* [DESCRIPTION OF THE TASK]: Exactly as written, write out the lines below from the first to the one containing "CP, SP = math.cos(PITCH), math.sin(PITCH)", inclusive. Pictures do not belong in the copy.

* [MATERIAL]:
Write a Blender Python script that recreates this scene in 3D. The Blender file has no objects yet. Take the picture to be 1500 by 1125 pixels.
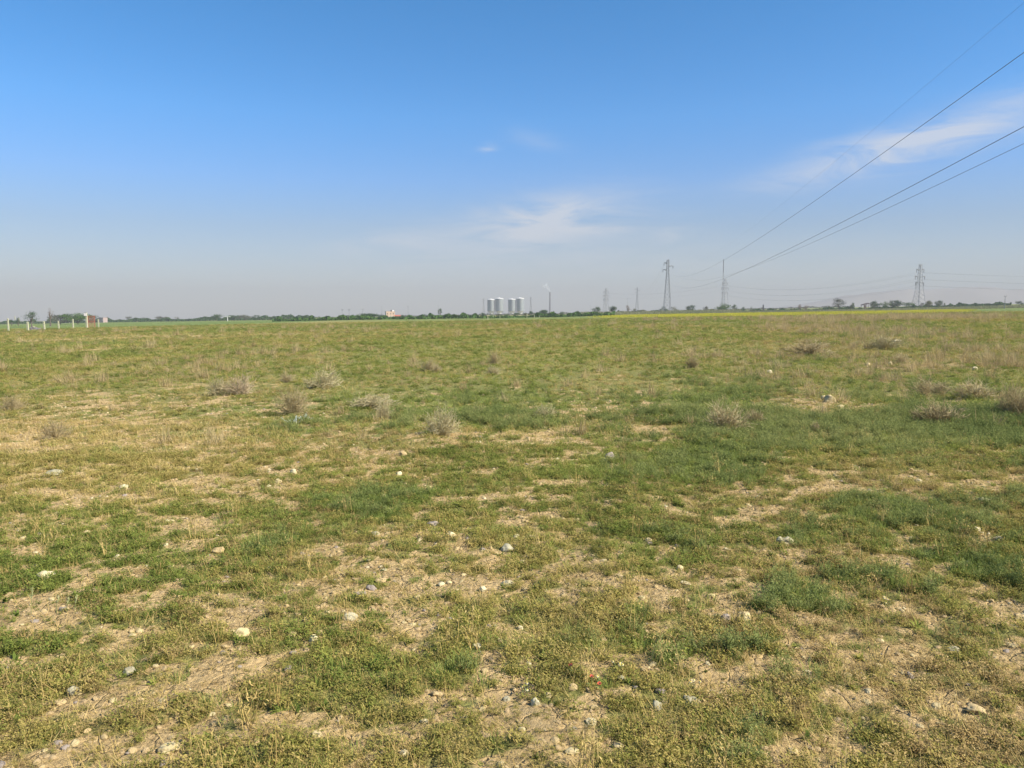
import bpy, math, random
import numpy as np
from mathutils import Vector, Matrix

R = math.radians
sc = bpy.context.scene
C = sc.collection
rng = np.random.default_rng(11)
rnd = random.Random(5)

# ------------------------------------------------------------------ camera figures
FPX, VH, EYE, TILT, SAT = 1112.0, 459.5, 1.6, 0.0167, 2500.0
PITCH = math.atan((562.5 - VH) / FPX)
CP, SP = math.cos(PITCH), math.sin(PITCH)

# ------------------------------------------------------------------ value noise
def _hash(ix, iy, seed):
    h = (ix.astype(np.int64) * 374761393 + iy.astype(np.int64) * 668265263 + seed * 974711) & 0x7fffffff
    h = ((h ^ (h >> 13)) * 1274126177) & 0x7fffffff
    h = ((h ^ (h >> 16)) * 1911520717) & 0x7fffffff
    return ((h ^ (h >> 15)) & 0xffffff) / float(0xffffff)

def vnoise(x, y, seed=0):
    x = np.asarray(x, float); y = np.asarray(y, float)
    ix = np.floor(x); iy = np.floor(y)
    fx = x - ix; fy = y - iy
    fx = fx * fx * (3 - 2 * fx); fy = fy * fy * (3 - 2 * fy)
    a = _hash(ix, iy, seed); b = _hash(ix + 1, iy, seed)
    c = _hash(ix, iy + 1, seed); d = _hash(ix + 1, iy + 1, seed)
    return (a * (1 - fx) + b * fx) * (1 - fy) + (c * (1 - fx) + d * fx) * fy

def fbm(x, y, seed=0, octv=4):
    s = 0; a = 0.5; t = 0
    x = np.asarray(x, float); y = np.asarray(y, float)
    for i in range(octv):
        s = s + a * vnoise(x * 2 ** i + 17.3 * i, y * 2 ** i - 9.1 * i, seed + i); t += a; a *= 0.5
    return s / t

def sstep(e0, e1, v):
    t = np.clip((v - e0) / (e1 - e0), 0, 1)
    return t * t * (3 - 2 * t)

# ------------------------------------------------------------------ terrain
def gz(x, y):
    x = np.asarray(x, float); y = np.asarray(y, float)
    d = np.hypot(x, y)
    z = TILT * SAT * np.tanh(x / SAT) + 2.4 * sstep(150, 380, x) * sstep(150, 270, y)
    z = z + (vnoise(x / 55, y / 55, 3) - .5) * .30 * sstep(25, 90, d)
    z = z + (vnoise(x / 9, y / 9, 4) - .5) * .16 * sstep(7, 20, d)
    z = z + (fbm(x / 1.3, y / 1.3, 5, 3) - .5) * .075
    z = z + (fbm(x / .22, y / .22, 8, 3) - .5) * .048 * (1 - sstep(25, 50, d))
    return z

def gz1(x, y): return float(gz(np.array([x]), np.array([y]))[0])

def pix_dir(u, v):
    dx = (u - 750) / FPX; dz = (562.5 - v) / FPX
    return dx, CP + dz * SP, -SP + dz * CP

def G(u, v):
    """where the view line through a photo pixel meets the tilted field"""
    dx, dy, dz = pix_dir(u, v)
    t = EYE / (TILT * dx - dz)
    return dx * t, dy * t

def P(u, D):
    """a spot on the field in the direction of photo column u, D metres ahead"""
    dx, dy, _ = pix_dir(u, VH)
    return dx / dy * D, D

def ZP(u, v, D):
    dx, dy, dz = pix_dir(u, v)
    return EYE + dz / dy * D

# ------------------------------------------------------------------ object helpers
def link(o, parent=None):
    C.objects.link(o)
    if parent is not None: o.parent = parent
    return o

def tag(o, label=None, cat=None, group=None, kind=None):
    if label: o["label"] = label
    if cat: o["category"] = cat
    if group: o["group"] = group
    if kind: o["kind"] = kind
    return o

def empty(name, loc, label, cat, group=None, rz=0):
    o = bpy.data.objects.new(name, None); o.empty_display_size = .2
    o.location = loc; o.rotation_euler = (0, 0, rz)
    link(o); return tag(o, label, cat, group)

class MB:
    def __init__(s): s.v = []; s.f = []; s.t = []
    def add(s, vs, fs, tint=None):
        b = len(s.v); s.v += [tuple(p) for p in vs]
        s.f += [tuple(i + b for i in f) for f in fs]
        if tint is not None: s.t += [tint] * len(vs)
        elif s.t: s.t += [.5] * len(vs)
    def tube(s, pts, rad, n=5, tint=None, cap=True):
        pts = [Vector(p) for p in pts]
        if not hasattr(rad, '__len__'): rad = [rad] * len(pts)
        vs = []; fs = []
        for i, p in enumerate(pts):
            d = (pts[min(i + 1, len(pts) - 1)] - pts[max(i - 1, 0)])
            if d.length < 1e-9: d = Vector((0, 0, 1))
            d.normalize()
            ref = Vector((1, 0, 0)) if abs(d.x) < .8 else Vector((0, 1, 0))
            a = d.cross(ref).normalized(); b = d.cross(a)
            for k in range(n):
                th = 2 * math.pi * k / n
                vs.append(p + (a * math.cos(th) + b * math.sin(th)) * rad[i])
        for i in range(len(pts) - 1):
            for k in range(n):
                k2 = (k + 1) % n
                fs.append((i * n + k, i * n + k2, (i + 1) * n + k2, (i + 1) * n + k))
        if cap:
            fs.append(tuple(range(n - 1, -1, -1))); fs.append(tuple(range((len(pts) - 1) * n, len(pts) * n)))
        s.add(vs, fs, tint)
    def box(s, c, d, rz=0, tint=None):
        x, y, z = c; a, b, h = d[0] / 2, d[1] / 2, d[2] / 2
        cs, sn = math.cos(rz), math.sin(rz)
        vs = []
        for k in (-h, h):
            for (i, j) in ((-a, -b), (a, -b), (a, b), (-a, b)):
                vs.append((x + i * cs - j * sn, y + i * sn + j * cs, z + k))
        s.add(vs, [(3, 2, 1, 0), (4, 5, 6, 7), (0, 1, 5, 4), (1, 2, 6, 5), (2, 3, 7, 6), (3, 0, 4, 7)], tint)
    def lathe(s, prof, n=32, c=(0, 0, 0)):
        vs = []; fs = []
        for (r, z) in prof:
            for k in range(n):
                th = 2 * math.pi * k / n
                vs.append((c[0] + r * math.cos(th), c[1] + r * math.sin(th), c[2] + z))
        for i in range(len(prof) - 1):
            for k in range(n):
                k2 = (k + 1) % n
                fs.append((i * n + k, i * n + k2, (i + 1) * n + k2, (i + 1) * n + k))
        fs.append(tuple(range(n - 1, -1, -1))); fs.append(tuple(range((len(prof) - 1) * n, len(prof) * n)))
        s.add(vs, fs)
    def mesh(s, name):
        me = bpy.data.meshes.new(name); me.from_pydata(s.v, [], s.f)
        if s.t:
            at = me.attributes.new('tint', 'FLOAT', 'POINT'); at.data.foreach_set('value', s.t)
        me.update(); return me
    def build(s, name, mat, parent=None, loc=(0, 0, 0), smooth=False):
        me = s.mesh(name); me.materials.append(mat)
        if smooth: me.shade_smooth()
        o = bpy.data.objects.new(name, me); o.location = loc
        return link(o, parent)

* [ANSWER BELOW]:
Write a Blender Python script that recreates this scene in 3D. The Blender file has no objects yet. Take the picture to be 1500 by 1125 pixels.
import bpy, math, random
import numpy as np
from mathutils import Vector, Matrix

R = math.radians
sc = bpy.context.scene
C = sc.collection
rng = np.random.default_rng(11)
rnd = random.Random(5)

# ------------------------------------------------------------------ camera figures
FPX, VH, EYE, TILT, SAT = 1112.0, 459.5, 1.6, 0.0167, 2500.0
PITCH = math.atan((562.5 - VH) / FPX)
CP, SP = math.cos(PITCH), math.sin(PITCH)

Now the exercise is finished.